WHAT YOU NEED TO DO
Please say how many lines of the listing hold "black", with no other words in the answer.

— begin DATA SECTION —

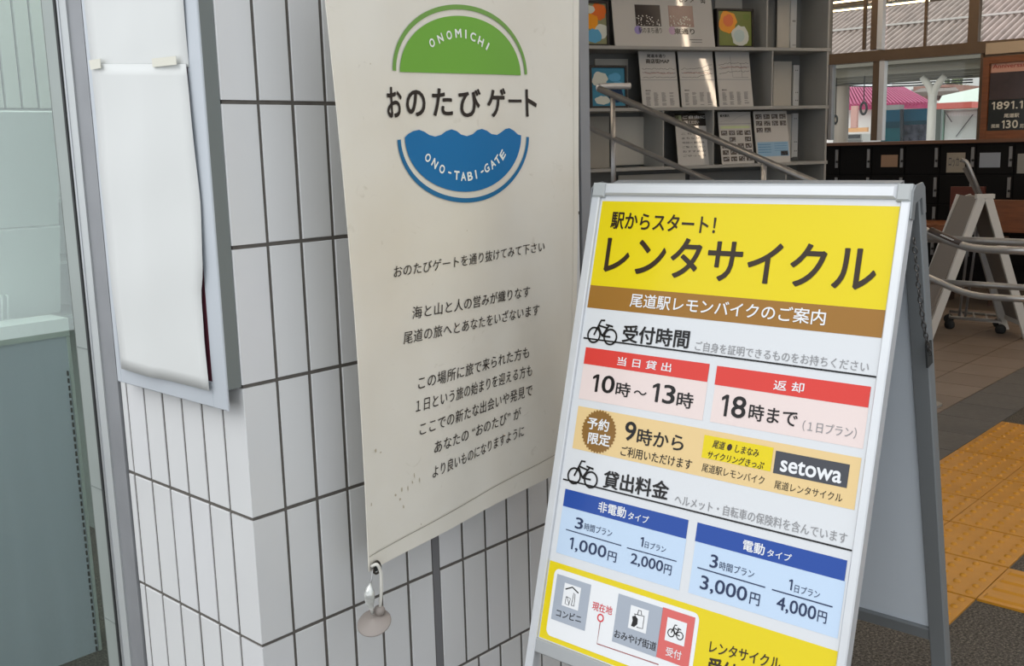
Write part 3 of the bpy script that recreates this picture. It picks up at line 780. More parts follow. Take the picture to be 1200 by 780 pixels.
T('2,000',(738.5,654.5),(776,664.5),15,NV,bold=.008); T('円',(777.5,666),(786,668.5),12,NV,bold=.008)
T('3',(831.5,656.5),(840.5,658.5),16,NV,bold=.01); T('時間プラン',(842.5,662),(883,673),10,NV)
vline((816.5,664.6),(896,688),0.0020,NV)
T('3,000',(820,682.5),(874.5,698),19.5,NV,bold=.008); T('円',(878,700),(889.5,703.5),14.5,NV,bold=.008)
T('1',(923.8,684),(927.8,685.5),13,NV,bold=.01); T('日プラン',(930.5,689),(960,697),9.5,NV)
vline((904,690.5),(975,711),0.0020,NV)
T('4,000',(909.5,706.5),(955.5,720),18.5,NV,bold=.008); T('円',(957.5,721),(968,724.5),14,NV,bold=.008)
v_y2 = (uvl(645,657.5)+uvl(984,763))/2
rectuv(SG, 0.002, SW-0.002, v_y2, SH-0.002, Y_, PS, O1, 'yellow_footer')
# rounded white map field
a0, b0 = SG.at(650.5,668); a1, b1 = SG.at(818,716); 
b0 = (uvl(651,667.5)+uvl(815,715.5))/2; a1 = (SG.at(818.5,724)[0]+SG.at(813.3,767)[0])/2; a0 = SG.at(643,712)[0]
b1 = uvl(660,751)+0.0
r_ = 0.012; rp = []
for cx, cy, t0 in ((a1-r_,b0+r_,-math.pi/2),(a1-r_,b1-r_,0),(a0+r_,b1-r_,math.pi/2),(a0+r_,b0+r_,math.pi)):
    rp += [(cx+r_*math.cos(t0+math.pi/2*i/6), cy+r_*math.sin(t0+math.pi/2*i/6)) for i in range(7)]
MB().flat(SG, rp, O2).build('white_map_field', WT, PS)
rect(SG, [(652,673.8),(692,683),(685,738),(645,726)], GY_, PS, O3, 'grey_square')
rect(SG, [(660.8,682.8),(680.5,688),(677,715),(658,709.5)], WT, PS, O4, 'white_square')
T('コンビニ',(651.5,717),(680.5,725.5),9,K_,O4,bold=.008)
T('現在地',(693.5,709),(716.8,716),10.5,RT_,bold=.01)
c_ = SG.at(703,723.8)
strokes(SG, [circ(c_[0],c_[1],0.0062,n=20)], 0.0028, RT_, PS, O3, 'location_ring')
strokes(SG, [[SG.at(702.6,729),SG.at(698.8,754),SG.at(771,778.5)]], 0.0018, pm('route',(150,74,74)), PS, O3, 'route_line')
rect(SG, [(723.8,696.5),(776,710.5),(769,770),(716.5,751.5)], GY_, PS, O3, 'grey_square')
rect(SG, [(739,709.5),(760.5,714.5),(756,742),(735,735.5)], WT, PS, O4, 'white_square')
T('おみやげ街道',(719.5,741.5),(768.5,758),10.5,K_,O4,bold=.006)
rect(SG, [(776,710.5),(814,724),(806,784),(768.5,769)], SA_, PS, O3, 'salmon_square')
rect(SG, [(781.5,723.3),(805,729.5),(801,757),(778.5,750)], WT, PS, O4, 'white_square')
bicycle(791.5,740,19,18,0.0018,K_,PS,-0.0010)
T('受付',(779.8,762.3),(798,768.5),11,WT,O4,bold=.008)
T('レンタサイクル',(831,757),(914,778),15,KB,bold=.012)
T('受付',(829,779),(862,789),22,KB,bold=.03)
def PXY(*pts): return [SG.at(*p) for p in pts]
# pictograms: shop roof with goods, carrier bag with a squirrel-like shape
strokes(SG, [PXY((662.3,690),(670.5,687.8),(677.5,694.8))], 0.0024, K_, PS, -0.0010, 'shop_symbol')
strokes(SG, [PXY((663,699),(661.7,707),(666,709),(668,701),(663,698.5)), PXY((669,709),(671,700),(672,694.5),(673.5,696.5),(673,702),(672,710),(669,709)), PXY((664,699),(666.5,708))], 0.0011, K_, PS, -0.0010, 'shop_symbol')
strokes(SG, [PXY((744,721),(743,719),(754.5,722),(752.5,736.5),(745.5,734.5)), PXY((746.8,719.5),(748,714.8),(751,715.5),(751.5,720.5))], 0.0014, K_, PS, -0.0010, 'bag_symbol')
MB().flat(SG, PXY((740.5,722),(744,721),(747,725),(746.5,731),(742.5,734.5),(739,733),(741,727)), -0.0010).build('bag_symbol', K_, PS)
# rear board
HX = TL.x + 0.034
hz = TL.z + 0.004
rt = math.radians(14.6)
RB = Plane((HX, TL.y, hz), su, (math.sin(rt), 0, -math.cos(rt)))
rfoot = hz/math.cos(rt) - 0.004
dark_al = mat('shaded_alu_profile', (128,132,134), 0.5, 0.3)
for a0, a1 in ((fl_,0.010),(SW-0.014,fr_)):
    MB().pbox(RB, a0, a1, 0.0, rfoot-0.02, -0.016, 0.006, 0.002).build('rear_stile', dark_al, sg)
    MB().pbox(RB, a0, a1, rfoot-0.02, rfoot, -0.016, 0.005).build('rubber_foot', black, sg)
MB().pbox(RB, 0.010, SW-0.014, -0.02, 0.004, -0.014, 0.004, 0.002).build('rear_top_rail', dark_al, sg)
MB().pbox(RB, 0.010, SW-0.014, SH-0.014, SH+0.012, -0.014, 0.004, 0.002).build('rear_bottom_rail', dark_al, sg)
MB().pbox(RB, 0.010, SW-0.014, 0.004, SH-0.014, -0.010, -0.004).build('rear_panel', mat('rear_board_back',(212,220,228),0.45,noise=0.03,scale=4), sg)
# hinge plates and stay chains at both ends
for a in (fl_-0.003, fr_+0.0005):
    mb = MB()
    cx = (TL.x+HX)/2+0.004
    pts = [SG.P(a, -0.012, 0.004), SG.P(a,-0.022,-0.002), RB.P(a,-0.02,-0.004), RB.P(a,-0.010,-0.012), RB.P(a,0.03,-0.010), RB.P(a,0.03,0.002), RB.P(a,0.002,0.002), SG.P(a,0.004,-0.010), SG.P(a,0.03,-0.012), SG.P(a,0.03,0.000)]
    vs = pts + [p+su*0.0028 for p in pts]; n = len(pts)
    mb.add(vs, [tuple(range(n)), tuple(range(2*n-1,n-1,-1))] + [(i,i+n,(i+1)%n+n,(i+1)%n) for i in range(n)])
    mb.build('hinge_plate', dark_al, sg)
    ch = MB(); p = SG.P(a+0.004, 0.06, -0.02); q = RB.P(a+0.004, 0.26, 0.012)
    for i in range(18):
        t = i/17; c0 = p.lerp(q, t) - Vector((0,0,0.05*math.sin(math.pi*t)*0.4))
        d = (q-p).normalized(); s_ = Vector((0,1,0)) if i % 2 else Vector((1,0,0.3)).normalized()
        ch.tube([c0+d*(0.0065*math.cos(x))+s_*(0.0035*math.sin(x)) for x in [2*math.pi*k/8 for k in range(8)]], 0.0011, 5, closed=True)
    ch.build('stay_chain', mat('dark_chain',(92,90,88),0.35,0.8), sg)
    MB().pbox(RB, a, a+0.003, 0.245, 0.285, -0.002, 0.02).build('chain_bracket', black, sg)

# ---------------------------------------------------------------- display shelving beyond
saz = math.radians(-26)
SA = Vector((math.cos(saz), math.sin(saz), 0))
dd = ray(830,127).normalized()
SP = Plane(CAM + dd*7.9, SA, (0,0,-1))
sh = thing('display_shelving', 'grey open display shelving unit behind the steel handrail', 'shelf', (SP.o.x+0.2, SP.o.y+0.3, 0))
def spx(x, y=127): return SP.at(x,y)[0]
def spz(y, x=830): return SP.at(x,y)[1]
D = 0.34
aL, aR = spx(640), spx(968)
rows = [-1.35, -0.89, spz(56.5), spz(126.8), spz(195), spz(195)+0.42, spz(195)+0.84, SP.o.z-0.02]
for r_ in rows:
    MB().pbox(SP, aL, aR+0.03, r_-0.011, r_+0.013, -D, 0.0, 0.002).build('shelf_board', shelf_g, sh)
r1, r2, r3 = rows[2], rows[3], rows[4]
def upright(a, b0, b1, w_=0.018, m=shelf_g, nm='upright', d0=-D, d1=-0.004): MB().pbox(SP, a, a+w_, b0+0.013, b1-0.011, d0, d1).build(nm, m, sh)
for k in range(len(rows)-1):
    b0, b1 = rows[k], rows[k+1]
    upright(aL, b0, b1); upright(aR, b0, b1)
    if not 2 <= k <= 3 and k != 1: upright(aR-0.36, b0, b1, 0.012)
    MB().pbox(SP, aL, aR, b0+0.013, b1-0.011, -D-0.012, -D).build('back_sheet', mat('shelf_back_grey',(116,118,116),0.6), sh)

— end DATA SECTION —

RESULT OF THIS EXERCISE
2